August 8, 2009
CBOT Soy Review on Friday: Climb on bullish outlooks on fundamentals
Soy futures at the Chicago Board of Trade climbed Friday, bolstered by bullish outlooks on fundamentals.
CBOT August soys ended 14 cents higher at US$11.84 1/2, and November soys finished 8 1/2 cents higher at US$10.38 1/2. In pit trades, speculative fund-buying was estimated at 3,000 lots in soys.
December soymeal ended US$4.50 higher at US$319.00. December soyoil finished 5 points lower at 37.49 cents per pound.
Tightening old-crop inventories in the face of strong domestic and export demand served as the rallying cry for bullish traders, analysts said. Old-crop contracts led the upward assault, with reports of processors scrambling for supplies keeping sellers on the run.
The bullish theme was consistent, but prices did experience a midday slide on profit-taking, before selling was consumed by speculative and end-user buying down the stretch, traders said.
New-crop futures rose as well, buoyed by the uncertainty of production, as crops head through there critical pod-filling stage of development.
With a record demand forecast for the first six months of the 2009-10 marketing year, and with tight carryover supplies on tap, traders are unwilling take risk premium out of the market, said Steve Freed, an analyst at ADM Investor Services in Chicago.
The developing crop needs good weather through its critical August growing period as there is no room for error in production, and that is expected to keep many sellers on the sidelines near term, analysts said.
The DTN Meteorlogix Weather forecast said the next several days or week will see a typical summer pattern of hit-or-miss showers and thunderstorms.

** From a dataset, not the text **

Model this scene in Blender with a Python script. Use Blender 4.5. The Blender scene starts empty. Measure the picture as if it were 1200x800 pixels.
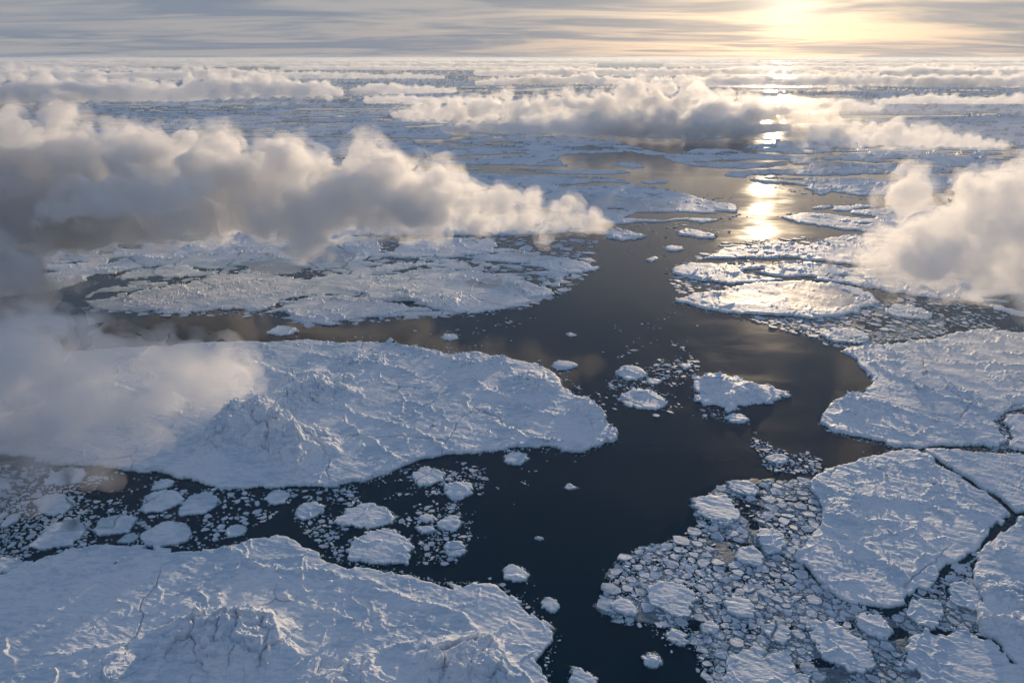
import bpy, bmesh, math, random, time
import numpy as np
from mathutils import Vector, Matrix, noise as mnoise
T0 = time.time()
scene = bpy.context.scene
# ------------------------------------------------------------------ camera
CAM_H = 400.0                       # drone altitude in metres
FPX = 857.0                         # focal length in photo pixels (1200 wide)
PITCH = math.radians(21.18)
cam_data = bpy.data.cameras.new('camera')
cam_data.sensor_width = 36.0
cam_data.lens = 36.0 * FPX / 1200.0
cam_data.clip_start = 1.0
cam_data.clip_end = 400000.0
cam = bpy.data.objects.new('camera', cam_data)
scene.collection.objects.link(cam)
cam.location = (0, 0, CAM_H)
cam.rotation_euler = (math.pi / 2 - PITCH, 0, 0)
scene.camera = cam

# ------------------------------------------------------------------ sky and sun
SUN_EL = math.radians(4.4)
SUN_AZ = math.radians(18.9)         # clockwise from +Y (to the right of the view)
SUN_DIR = Vector((math.sin(SUN_AZ) * math.cos(SUN_EL), math.cos(SUN_AZ) * math.cos(SUN_EL), math.sin(SUN_EL)))


class NT:
    """small helper for node trees"""
    def __init__(self, tree):
        self.t = tree
        tree.nodes.clear()

    def n(self, kind, **kw):
        nd = self.t.nodes.new(kind)
        for k, v in kw.items():
            if k.startswith('i_'):
                nd.inputs[k[2:].replace('_', ' ')].default_value = v
            else:
                setattr(nd, k, v)
        return nd

    def put(self, socket, val):
        if isinstance(val, bpy.types.NodeSocket):
            self.t.links.new(val, socket)
        elif isinstance(val, (tuple, list)) and len(val) == 3 and socket.type == 'RGBA':
            socket.default_value = (*val, 1)
        else:
            socket.default_value = val

    def math(self, op, a, b=None, c=None, clamp=False):
        nd = self.t.nodes.new('ShaderNodeMath')
        nd.operation = op
        nd.use_clamp = clamp
        for i, v in enumerate((a, b, c)):
            if v is not None:
                self.put(nd.inputs[i], v)
        return nd.outputs[0]

    def vmath(self, op, a, b=None):
        nd = self.t.nodes.new('ShaderNodeVectorMath')
        nd.operation = op
        self.put(nd.inputs[0], a)
        if b is not None:
            self.put(nd.inputs['Scale'] if op == 'SCALE' else nd.inputs[1], b)
        return nd.outputs['Value'] if op in ('DOT_PRODUCT', 'LENGTH', 'DISTANCE') else nd.outputs['Vector']

    def mix(self, f, a, b, kind='RGBA', blend='MIX', clampf=True):
        nd = self.t.nodes.new('ShaderNodeMix')
        nd.data_type = kind
        nd.clamp_factor = clampf
        if kind == 'RGBA':
            nd.blend_type = blend
            s = [x for x in nd.inputs if x.type == 'RGBA']
            o = [x for x in nd.outputs if x.type == 'RGBA'][0]
        else:
            s = [x for x in nd.inputs if x.name in 'AB' and x.type == 'VALUE']
            o = [x for x in nd.outputs if x.type == 'VALUE'][0]
        self.put(nd.inputs[0], f)
        self.put(s[0], a)
        self.put(s[1], b)
        return o

    def noise(self, vec, scale, detail=3, rough=0.5, dist=0.0, kind='FBM', dim='3D', col=False, norm=True):
        nd = self.t.nodes.new('ShaderNodeTexNoise')
        nd.noise_dimensions = dim
        nd.noise_type = kind
        if kind == 'FBM':
            nd.normalize = norm
        self.put(nd.inputs['Vector'], vec)
        nd.inputs['Scale'].default_value = scale
        nd.inputs['Detail'].default_value = detail
        nd.inputs['Roughness'].default_value = rough
        nd.inputs['Distortion'].default_value = dist
        return nd.outputs['Color' if col else 0]

    def ramp(self, f, lo, hi, a=0.0, b=1.0, smooth=True):
        nd = self.t.nodes.new('ShaderNodeMapRange')
        nd.interpolation_type = 'SMOOTHSTEP' if smooth else 'LINEAR'
        self.put(nd.inputs['Value'], f)
        nd.inputs['From Min'].default_value = lo
        nd.inputs['From Max'].default_value = hi
        nd.inputs['To Min'].default_value = a
        nd.inputs['To Max'].default_value = b
        return nd.outputs[0]

    def link(self, a, b):
        self.t.links.new(a, b)


def build_world():
    w = bpy.data.worlds.new('World')
    scene.world = w
    w.use_nodes = True
    g = NT(w.node_tree)
    out = g.n('ShaderNodeOutputWorld')
    sky = g.n('ShaderNodeTexSky', sky_type='NISHITA', sun_disc=False)
    sky.sun_elevation = SUN_EL
    sky.sun_rotation = SUN_AZ
    sky.altitude = 400.0
    sky.air_density = 1.0
    sky.dust_density = 2.0
    sky.ozone_density = 2.5
    bg_sky = g.n('ShaderNodeBackground')
    bg_sky.inputs['Strength'].default_value = 0.12
    g.link(sky.outputs[0], bg_sky.inputs['Color'])
    # thin high stratus: a flat layer seen in perspective, streaked along the wind
    d = g.n('ShaderNodeTexCoord').outputs['Generated']
    sep = g.n('ShaderNodeSeparateXYZ')
    g.link(d, sep.inputs[0])
    z = g.math('MAXIMUM', sep.outputs['Z'], 0.0)
    inv = g.math('DIVIDE', 1.0, g.math('ADD', z, 0.06))
    comb = g.n('ShaderNodeCombineXYZ')
    g.put(comb.inputs[0], g.math('MULTIPLY', sep.outputs['X'], inv))
    g.put(comb.inputs[1], g.math('MULTIPLY', g.math('MULTIPLY', sep.outputs['Y'], inv), 1.0))
    mp = g.n('ShaderNodeMapping')
    g.link(comb.outputs[0], mp.inputs['Vector'])
    mp.inputs['Scale'].default_value = (0.22, 0.40, 1.0)
    mp.inputs['Rotation'].default_value = (0, 0, math.radians(14))
    n1 = g.noise(mp.outputs[0], 1.3, 5, 0.55, 1.1)
    n2 = g.noise(mp.outputs[0], 4.0, 3, 0.5, 1.2)
    dens = g.math('ADD', g.math('MULTIPLY', n1, 0.84), g.math('MULTIPLY', n2, 0.16))
    cover = g.ramp(dens, 0.36, 0.62, 0.88, 0.98)
    thick = g.ramp(dens, 0.40, 0.60)
    # sunlight scattered forward through the veil round the sun
    c = g.vmath('DOT_PRODUCT', g.vmath('NORMALIZE', d), tuple(SUN_DIR))
    ang = g.math('ARCCOSINE', g.math('MINIMUM', c, 0.999999))
    def lobe(width_deg, amp):
        q = g.math('DIVIDE', ang, math.radians(width_deg))
        return g.math('MULTIPLY', g.math('EXPONENT', g.math('MULTIPLY', g.math('MULTIPLY', q, q), -1.0)), amp)
    wide = lobe(17.0, 0.38)
    mid = lobe(7.5, 0.25)
    core = lobe(2.3, 0.5)
    warm = g.n('ShaderNodeRGB'); warm.outputs[0].default_value = (1.0, 0.73, 0.41, 1)
    low = g.mix(thick, (0.40, 0.40, 0.43), (0.235, 0.275, 0.345))
    high = g.mix(thick, (0.175, 0.25, 0.39), (0.15, 0.21, 0.325))
    veil = g.mix(g.ramp(z, 0.02, 0.42), low, high)      # the veil thins and turns bluer overhead
    fwd = g.math('MULTIPLY', g.math('ADD', wide, mid), g.ramp(thick, 0.0, 1.0, 1.0, 0.62, smooth=False))
    glow = g.vmath('SCALE', warm.outputs[0], fwd)
    corec = g.n('ShaderNodeRGB'); corec.outputs[0].default_value = (1.0, 0.88, 0.66, 1)
    glow2 = g.vmath('SCALE', corec.outputs[0], core)
    cloudcol = g.vmath('ADD', veil, g.vmath('ADD', glow, glow2))
    bg_cl = g.n('ShaderNodeBackground')
    g.link(cloudcol, bg_cl.inputs['Color'])
    bg_cl.inputs['Strength'].default_value = 1.0
    mx = g.n('ShaderNodeMixShader')
    g.link(cover, mx.inputs[0])
    g.link(bg_sky.outputs[0], mx.inputs[1])
    g.link(bg_cl.outputs[0], mx.inputs[2])
    g.link(mx.outputs[0], out.inputs['Surface'])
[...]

Looking ahead, the U.S. Department of Agriculture will release its weekly export inspection and crop progress reports Monday, and its August crop production and supply and demand reports Wednesday.
Soy Products
Soy product futures ended mixed, with soymeal gaining product share on spreads. Soymeal rallied in unison with soys, bolstered by strong demand and tight supplies. Soyoil futures drifted lower, failing to sustain early price strength on declines in crude oil, and meal/oil spreading amid ample soyoil stocks.
The December oil share was 37.08%, while the November/December soy crush ended at 75 3/4 cents.